Your pheras shouldn't be a ceremony you just endure. I break down the ancient vows and traditions into a conversation, mixing live music with stories so you, and your guests, actually connect with every promise you make.

Here, I explain the first wedding vow with a modern twist. The promise is that you will always take each other along on any journey, which means no more solo bachelor trips. It's a fun but meaningful way to understand the commitment.

The 'Samanjantu' ritual is beautiful. I use a simple analogy of mixing water from two bowls to explain how two hearts unite and become one, just like the water which can no longer be separated.

Kanyadaan is often misunderstood. I explain that its original term is 'Pani Grahan', the accepting of the hand. It signifies the transfer of responsibility and is considered a 'Mahadanam', a great offering that blesses generations.

What does 'Vivah' actually mean? I break down the word into 'Vi' (special) and 'Vah' (to carry), explaining it as a special carrying of responsibility for each other. It sets the stage for a ceremony where every step has a purpose.

The Gathbandhan, or the tying of the sacred knot, is more than just a ritual. I explain the five symbolic items tied in the cloth: a coin for wealth, turmeric for health, durva grass for resilience, a flower for happiness, and rice for completeness.

The third wedding vow is a promise of lifelong companionship through all stages of life. I explain this promise of 'janam janam ka saath' to the couple, ensuring they understand the depth of their commitment before they say "Sweekar hai".

The fifth vow brings a modern, practical touch. It gives the bride the right to know about the family's finances. I explain this with a bit of humor, noting that the key to the 'tijori' is now in her hands.

Hastmilap is the joining of hands, but it symbolizes the union of two souls and two families. I explain how the sacred thread binds the couple in their commitment and then follow it with the auspicious 'Lagna Mantra'.

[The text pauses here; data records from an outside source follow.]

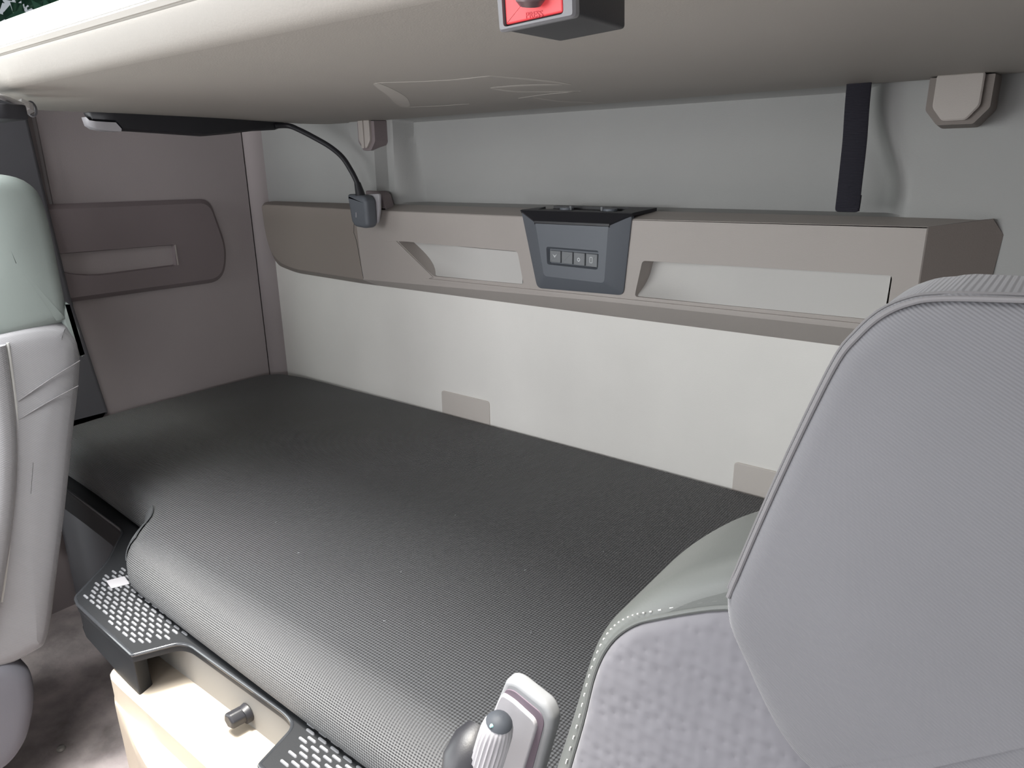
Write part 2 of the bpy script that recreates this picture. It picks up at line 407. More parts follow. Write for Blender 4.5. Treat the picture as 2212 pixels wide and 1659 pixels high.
# ribs
rib = bmesh.new(); bmesh.ops.create_cube(rib, size=1)
for v in rib.verts: v.co = Vector((v.co.x*.0170*(.86 if v.co.z > 0 else 1), v.co.y*.0040*(.7 if v.co.z > 0 else 1), (v.co.z+.5)*.0022))
bevel(rib, .0012, 1, [e for e in rib.edges if abs(e.verts[0].co.z-e.verts[1].co.z) > .001])
rm = bpy.data.meshes.new('grip_rib'); rib.to_mesh(rm); rib.free(); rm.materials.append(RIBM)
def inside(x, y, poly):
    c = False; j = len(poly)-1
    for i in range(len(poly)):
        if (poly[i][1] > y) != (poly[j][1] > y) and x < (poly[j][0]-poly[i][0])*(y-poly[i][1])/(poly[j][1]-poly[i][1])+poly[i][0]: c = not c
        j = i
    return c
inn = inset(tp, .011)
cnt = 0
for j in range(13):
    y = -.882+j*.0072
    for i in range(36):
        x = .652+i*.0245+(j % 2)*.0122-(0 if j % 4 < 2 else .004)
        if x > 1.50 or y > -.795: continue
        if all(inside(x+a, y+b, inn) for a in (-.0085, .0085) for b in (-.002, .002)) and cnt < 290:
            o = bpy.data.objects.new('grip_rib', rm); COL.objects.link(o); o.parent = t
            o.location = Vector((x, y, .6596))-wloc(t); cnt += 1
print('ribs', cnt)
# latch bolt in the cut-out
t = thing('latch', (1.08, -.842, .60), 'small dark latch knob on the rear wall of the sunlit cut-out', 'latch')
obj('mount', cyl((1.092, -.829, .606), (1.092, -.838, .605), .0145, .0135, 20), BLACK, t)
hexp = [(.0130*math.cos(R(60*k+15)), .0130*math.sin(R(60*k+15))) for k in range(6)]
obj('knob', slab(smooth_poly(hexp, .003, 3), .022, .004, lambda u, v, w: Vector((1.090+u-.15*w, -.836-w, .606+v))), BLACK, t)

# white slip of paper-like strap under the mattress corner
tag(obj('tab', slab(smooth_poly([(.669, -.833), (.700, -.838), (.712, -.812), (.680, -.806)], .002, 2), .0015, .0006, XY(.6615)), GREYPL),
    'small light grey tab sticking out under the mattress corner', 'tab')

# ================================================================== MATTRESS
mp = [(.006, -.690), (.12, -.692), (.30, -.698), (.52, -.712), (.585, -.716), (.632, -.735), (.685, -.795), (.735, -.824), (.90, -.830), (1.15, -.834), (1.45, -.838),
      (1.70, -.838), (2.0, -.80), (2.22, -.72), (2.24, -.40), (2.23, -.035), (2.18, -.012), (1.6, -.006), (1.15, -.003), (.7, -.004), (.14, -.012), (.050, -.030), (.012, -.075)]
mrad = [.03, .05, .08, .02, .03, .04, .05, .05, .02, .02, .02, .1, .1, .1, .05, .04, .03, 0, 0, 0, .05, .03, .03]
mpo = smooth_poly(mp, mrad, 5)
# densify
dens = []
for i in range(len(mpo)):
    a = Vector(mpo[i]); b = Vector(mpo[(i+1) % len(mpo)]); k = max(1, int((b-a).length/.02))
    for q in range(k): dens.append(tuple(a.lerp(b, q/k)))
def mz(u, v, w):
    # front bulges a little, back edge sags slightly towards its middle
    return Vector((u, v, .6615+w*(1+.10*sst(-.5, -.1, v)*(.5-.5*math.cos(2*math.pi*max(0, min(1, (u-.1)/1.5)))) if w > .05 else 1)))
front = lambda u, v: sst(-.45, -.8, v)
rings = []
bot, top = .6620, .752
for z, d in ((bot, .022), (bot+.004, .010), (bot+.012, .002), (bot+.022, 0)): rings.append([Vector((u, v, z)) for u, v in inset(dens, d)])
for k in range(1, 9):
    a = k/8*math.pi/2
    ring = []
    for (u, v), (fu, fv) in zip(inset(dens, .010*(1-math.cos(a))), inset(dens, .056*(1-math.cos(a)))):
        f = front(u, v); rr = .018+.036*f
        uu, vv = u*(1-f)+fu*f, v*(1-f)+fv*f
        ring.append(Vector((uu, vv, top-rr+rr*math.sin(a))))
    rings.append(ring)
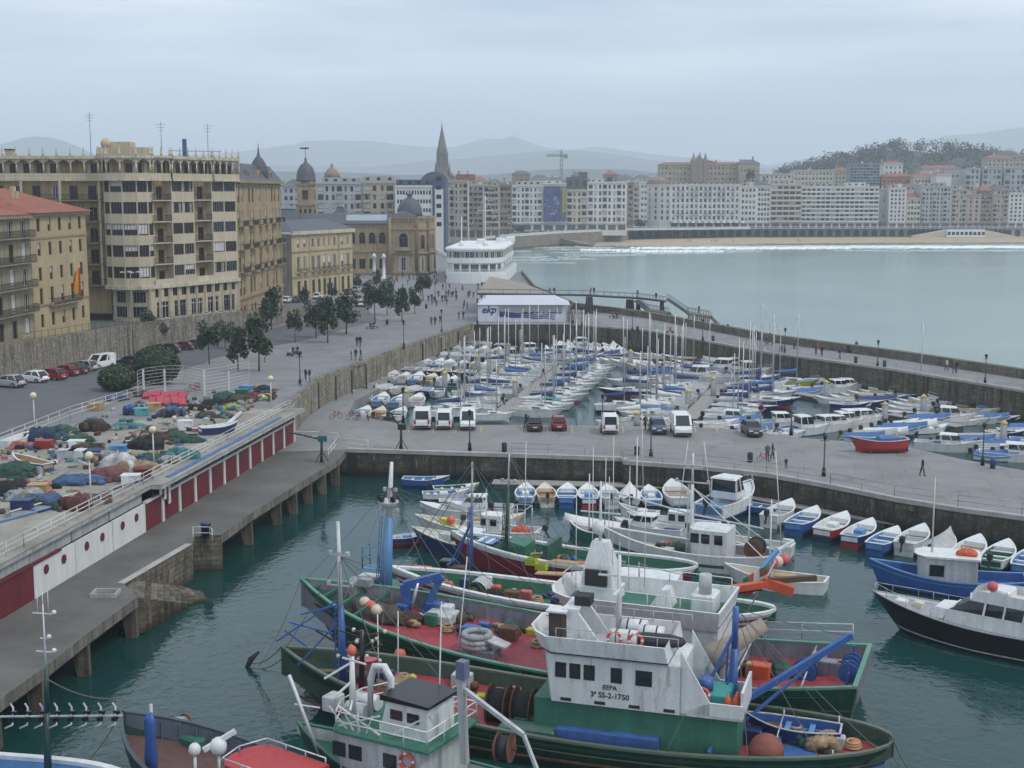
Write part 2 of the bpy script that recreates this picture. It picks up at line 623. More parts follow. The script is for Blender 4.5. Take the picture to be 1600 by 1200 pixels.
for i in range(len(WTOP)-1):
 p,q=WTOP[i],WTOP[i+1]
 for u in range(6):
  a,b=p.lerp(q,u/6),p.lerp(q,(u+1)/6)
  mb.hexa([(a.x,a.y,-2),(b.x,b.y,-2),(b.x-.9,b.y,-2),(a.x-.9,a.y,-2),(a.x,a.y,a.z+.25),(b.x,b.y,b.z+.25),(b.x-.7,b.y,b.z+.25),(a.x-.7,a.y,a.z+.25)],PWALL)
p,q=V((shA.x-.8,shA.y+1,zprom(shA.y))),WTOP[0]
mb.hexa([(p.x,p.y,0),(q.x,q.y-.05,0),(q.x-.9,q.y-.05,0),(p.x-.9,p.y,0),(p.x,p.y,p.z+.22),(q.x,q.y-.05,q.z+.22),(q.x-.7,q.y-.05,q.z+.22),(p.x-.7,p.y,p.z+.22)],PWALL)
for t in range(7):
 p=WTOP[0].lerp(WTOP[2],t/6)if t<4 else WTOP[2].lerp(WTOP[4],(t-3)/4)
 mb.box(p.x-.1,p.x+.12,p.y-.15,p.y+.15,-1,p.z-.3,mat('dark_timber',(.05,.045,.04),.8))
for k in range(9):
 p=WTOP[3].lerp(WTOP[4],.25+k*.055)
 mb.box(p.x-.02,p.x+.75,p.y-.4,p.y+.4,-1,1.0+k*.32,PWALL)
wall=mb.build('retaining_wall')
tag(wall,'long stained stone wall holding up the promenade along the dinghy moorings','wall')
mb=MB()
mb.box(EK0.x-.5,EK1.x,EK0.y-.02,EK0.y+.9,-2,3.98,QWALL)
mb.box(EK0.x-.5,EK1.x,EK0.y-.1,EK0.y+1,3.98,4.2,EDGE)
tag(mb.build('harbour_wall'),'dark wet stone wall of the marina below the white ekp pavilion','wall')
mb=MB()
for(xa,a),(xb,b)in list(zip(SEA,SEA[1:]))[:4]:
 d=V((xb-xa,b-a,0)).normalized()
 n=V((d.y,-d.x,0))*.5
 mb.hexa([(xa,a,-2),(xa+n.x,a+n.y,-2),(xb+n.x,b+n.y,-2),(xb,b,-2),(xa,a,4.9),(xa+n.x,a+n.y,4.9),(xb+n.x,b+n.y,4.9),(xb,b,4.9)],WALLM)
tag(mb.build('sea_wall'),'low stone sea wall behind the pavilion and the yacht club','wall')
BAYW=stone_mat('bay_wall_stone',(.3,.26,.2),(.22,.19,.15),2,.8,(.15,.13,.1),streak=.5,wet=(1.5,(.09,.075,.055)))
mb=MB()
for(xa,a),(xb,b)in list(zip(SEA,SEA[1:]))[4:10]:
 d=V((xb-xa,b-a,0)).normalized()
 n=V((d.y,-d.x,0))*.8
 za,zb=zprom(a),zprom(b)
 mb.hexa([(xa,a,-2),(xa+n.x,a+n.y,-2),(xb+n.x,b+n.y,-2),(xb,b,-2),(xa,a,za),(xa+n.x,a+n.y,za),(xb+n.x,b+n.y,zb),(xb,b,zb)],BAYW)
tag(mb.build('bay_wall'),'tall brown stone wall curving round the near end of the bay','wall')
WALK=[]
mb=MB()
pts=[]
for(x,y),z,(x2,y2)in(((470,648),ZQ,(520,656)),((497,627),2.2,(535,632)),((560,602),.75,(592,602)),((629,573),.7,(655,573)),((700,545),.7,(722,545)),((738,530),.7,(750,530))):
 a,b=G(x,y,z),G(x2,y2,z)
 pts.append((V((coast(a.y)+.02,a.y,z)),V((coast(a.y)+(3.2 if z<ZQ else 5),a.y,z))))
for(a,b),(c,d)in zip(pts,pts[1:]):
 mb.hexa([(a.x,a.y,-1.5),(b.x,b.y,-1.5),(d.x,d.y,-1.5),(c.x,c.y,-1.5),a,b,d,c],CONC)
struct('slipway_path',mb)
QF=[(541,703),(800,711),(972,717),(975,722),(1100,731),(1200,742),(1300,760),(1400,780),(1500,796),(1600,809),(1900,850)]
QB=[(470,652),(640,664),(900,664),(1130,669),(1240,683),(1330,690),(1430,701),(1500,717),(1600,735),(1900,790)]
qf=[G(x,y,ZQ)for x,y in QF]
qb=[G(x,y,ZQ)for x,y in QB]
corner=V((shA.x-1,shA.y+1.0,ZQ))
poly=[V((corner.x,qf[0].y-1.0,0))]+qf+qb[::-1][:-1]+[V((pts[0][1].x+.02,pts[0][0].y,ZQ)),V((pts[0][0].x,pts[0][0].y,ZQ))]
mb=MB()
mb.prism([(p.x,p.y)for p in poly],-3,ZQ,QWALL,CONC)
struct('quay',mb)
mb=MB()
for a,b in zip(qf,qf[1:]):
 d=(b-a).normalized()
 n=V((-d.y,d.x,0))*.55
 mb.hexa([a+V((0,0,-.25))-n*.15,b+V((0,0,-.25))-n*.15,b+n+V((0,0,-.25)),a+n+V((0,0,-.25)),a-n*.15+V((0,0,.16)),b-n*.15+V((0,0,.16)),b+n+V((0,0,.16)),a+n+V((0,0,.16))],EDGE)
struct('quay_kerb',mb)
LADM=mat('galvanised',(.3,.31,.32),.5,.15,3,metal=.4)
TIMB=mat('fender_timber',(.045,.04,.035),.8,.3,3)
PONT=mat('pontoon_deck',(.3,.285,.26),.8,.15,2,fine=.2)
PSIDE=mat('pontoon_side',(.09,.085,.08),.7,.2,2)
def pontoon(a,b,wd,label,z=.55,group='floating pontoons'):
 a,b=V(a),V(b)
 L_=(b-a).length
 o=thing('pontoon',label,'pontoon',(a.x,a.y,0),math.atan2(b.y-a.y,b.x-a.x),group)
 MB().box(0,L_,-wd/2,wd/2,z-.12,z,PONT).build('deck',o)
 m=MB()
 k=max(2,int(L_/5))
 for i in range(k):
  m.box(L_*i/k+.2,L_*(i+1)/k-.2,-wd/2+.1,wd/2-.1,-.3,z-.12,PSIDE)
 m.build('float',o)
 return o
qo=[G(x,y,0)for x,y in((770,760),(1000,762),(1100,768),(1200,790),(1300,808),(1400,826),(1600,850),(1700,870))]
pontoon(qo[0],qo[2],2.2,'grey pontoon along the quay wall with blue launches moored stern out')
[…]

The Swastivachan is a prayer for wellbeing. I explain how 'Su' (good) and 'Asti' (to be) combine to mean 'let there be good'. We then chant the 'Manglik Mantra' together for the welfare of the couple, their families, and the world.

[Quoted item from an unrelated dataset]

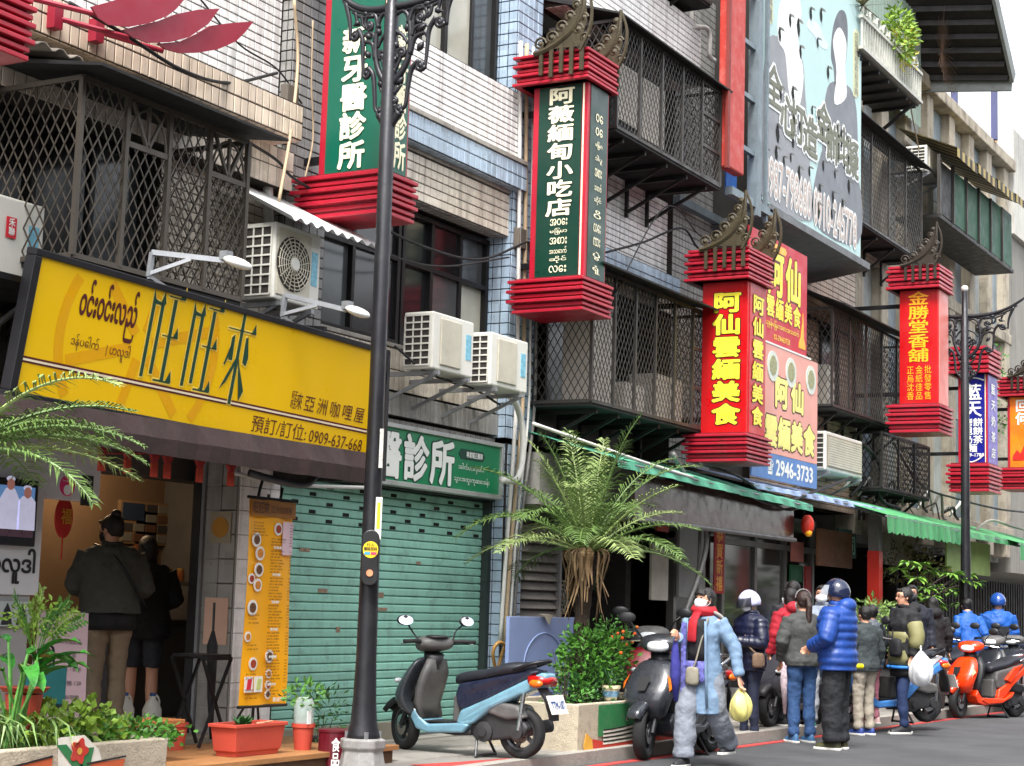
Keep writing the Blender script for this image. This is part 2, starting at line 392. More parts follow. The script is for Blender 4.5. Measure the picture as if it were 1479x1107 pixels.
# ================================================================ roller shutter
shm = mat('mint_shutter_paint', rgb(144, 198, 180), .5, .05, var=.12, vs=1.2, objvar=.09, grime=.5, gs=5, gcol=(.10, .12, .10, 1), streak=.18)
sh = thing('roller_shutter', 'mint green metal roller shutter, closed, behind the lamp post and pale blue scooter', 'shutter', (13.6, .1, .1))
sy = .12; n_sl = 30; z0, z1 = .14, 2.44; dz = (z1 - z0) / n_sl
prof = [(0, -.0), (-.012, .004), (-.014, .012), (-.014, dz - .020), (-.008, dz - .010), (.008, dz - .004)]
slm = None
for i in range(n_sl):
    if slm is None:
        m = MB(); m.loft([[(x, y, z) for y, z in prof] + [(x, .016, dz - .006), (x, .012, 0)] for x in (-1.79, 1.79)])
        o = m.build('slat', shm, sh, local=True); slm = o.data
    else: o = bpy.data.objects.new('slat', slm); COL.objects.link(o); o.parent = sh
    o.location = (.09, sy - .1, z0 - .1 + i * dz)
MB().box(11.86, 15.5, sy + .02, sy + .05, .1, 2.5).build('backing', BLK, sh)
holes = []
for r_, z in enumerate((2.385, 2.31, 2.23, 2.155, 2.08)):
    for k in range(7):
        x = 12.15 + k * .52 + (r_ % 2) * .26
        if x < 15.3: MB().box(x, x + .1, sy - .0165, sy - .012, z - .016, z + .016).build('vent_hole', mat('hole_black', rgb(12, 12, 12), .9), sh)

MB().box(11.86, 15.5, sy - .03, sy + .03, .085, .145).build('bottom_rail', GREYM, sh)
MB().box(11.84, 11.9, .03, .2, .1, 2.5).box(15.44, 15.51, .03, .2, .1, 2.5).build('guide_rail', mat('guide', rgb(52, 60, 58), .5, .3), sh)
MB().box(11.86, 15.5, .0, .35, 2.44, 2.5).build('housing', BLK, sh)
patch = MB()
for px, pz, w, h in ((12.6, 1.45, .14, .035), (13.4, 1.42, .25, .05), (13.5, 1.3, .22, .03), (14.2, 1.75, .08, .03), (12.9, 1.1, .06, .05), (14.9, 1.0, .1, .03), (13.45, 1.0, .12, .04), (12.3, 1.8, .15, .03), (14.6, .72, .18, .04)):
    patch.box(px, px + w, sy - .0175, sy - .0145, pz, pz + h)
patch.build('worn_patch', mat('worn_paint', rgb(150, 126, 104), .7, var=.4, vs=20, grime=.6, gs=12), sh)
struct(MB().box(11.86, 15.5, -.12, .5, .0, .125), 'step', CONC)
# ---- green clinic sign above the shutter
gs = thing('shop_sign', 'long green clinic signboard with white letters above the mint shutter', 'sign', (13.4, -.1, 2.5))
GRN = mat('sign_green', rgb(22, 128, 84), .35, var=.05, grime=.12, gs=2)
MB().box(11.9, 15.4, -.1, .02, 2.5, 2.99).build('panel', GRN, gs)
fr = MB(); fr.box(11.87, 15.43, -.13, .0, 2.455, 2.5).box(11.87, 15.43, -.13, .0, 2.99, 3.03).box(15.4, 15.44, -.13, .0, 2.5, 2.99).box(11.87, 11.9, -.13, 0, 2.5, 2.99)
fr.build('frame', mat('aluminium', rgb(190, 192, 190), .4, .5, grime=.3, gs=5), gs, bevel=.004)
WL = mat('white_letter', rgb(235, 236, 230), .5, var=.03); DG = mat('dark_green_letter', rgb(14, 62, 50), .5)
ux, uz = (1, 0, 0), (0, 0, 1)
o_, w_ = MB(), MB(); sz = .46
for i, c in enumerate('新牙醫診所'):
    p = (12.15 + i * .475, -.1, 2.515); write(o_, c, p, ux, uz, .45, .45, .07, True, .004); write(w_, c, p, ux, uz, .45, .45, .035, True, .009)
o_.build('lettering_outline', DG, gs); w_.build('lettering', WL, gs)
MB().prism([(14.58, 2.86), (14.63, 2.81), (15.05, 2.81), (15.1, 2.86), (15.05, 2.91), (14.63, 2.91)], -.106, -.1).build('plaque', DG, gs)
l_ = MB(); write(l_, '專業矯正團隊', (14.72, -.106, 2.83), ux, uz, .32, .06, .02); write(l_, 'ဒေါက်တာလှဝင်း', (14.58, -.1, 2.68), ux, uz, .5, .09, .0); write(l_, 'သွားအထူးကုဆေးခန်း', (14.5, -.1, 2.56), ux, uz, .7, .09, .0)
l_.build('small_lettering', WL, gs)
# ================================================================ BUILDING B (balconies)
B = thing('balcony_building', 'grimy white tiled building with two caged balconies behind the green vertical sign', 'building', (18.3, .4, 0))
tb = Tiler(B, 290)
MB().box(16.03, 20.9, .5, 9, 3.2, 12).box(16.03, 16.2, .0, .5, 3.1, 12).build('core', wallm, B)
tb.wall(16.2, 19.6, 7.95, 8.75, -.45, .12, .075, TW, GROUT, .5)
tb.soffit(16.2, 19.6, -.45, -.05, 7.945, .12, .1, TWC)
tb.wall(16.2, 20.8, 5.55, 6.5, -.02, .12, .075, TW, GROUT, .4)
tb.wall(16.2, 19.6, 5.06, 5.25, -.1, .1, .095, TWC, GROUT, .4)
tb.wall(16.2, 19.6, 5.27, 5.5, -.22, .12, .115, TBL, GROUT, .4)
tb.wall(19.62, 20.9, 3.2, 9.5, -.1, .1, .09, TGR, GROUT, .4)
tb.done(); flush_backing()
window(B, 16.5, 19.3, 6.6, 7.9, .3, 4, (1,), [1, 0, 0, 1]); window(B, 16.4, 19.3, 3.6, 5.0, .3, 4, (1,), [0, 1, 0, 0])
window(B, 16.3, 19.4, 8.85, 10.2, .2, 4, (1,), [0, 0, 1, 0])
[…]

The 'Haldi Hath' ceremony is a blessing for the bride's future. I explain that when parents apply turmeric to her hands, they are praying that she brings auspiciousness and prosperity to her new home.

About Making Rituals Meaningful

You might think the pheras are just a ritual to get through, but I’ve found that when you actually understand the 'Saat Vachan' (seven vows) you’re exchanging, the whole room shifts. For instance, in the first vow, we don’t just chant—we talk about why a partnership means leaving the solo bachelor trips behind. It’s light, funny, and deeply personal, ensuring you and your guests are truly present for the moment.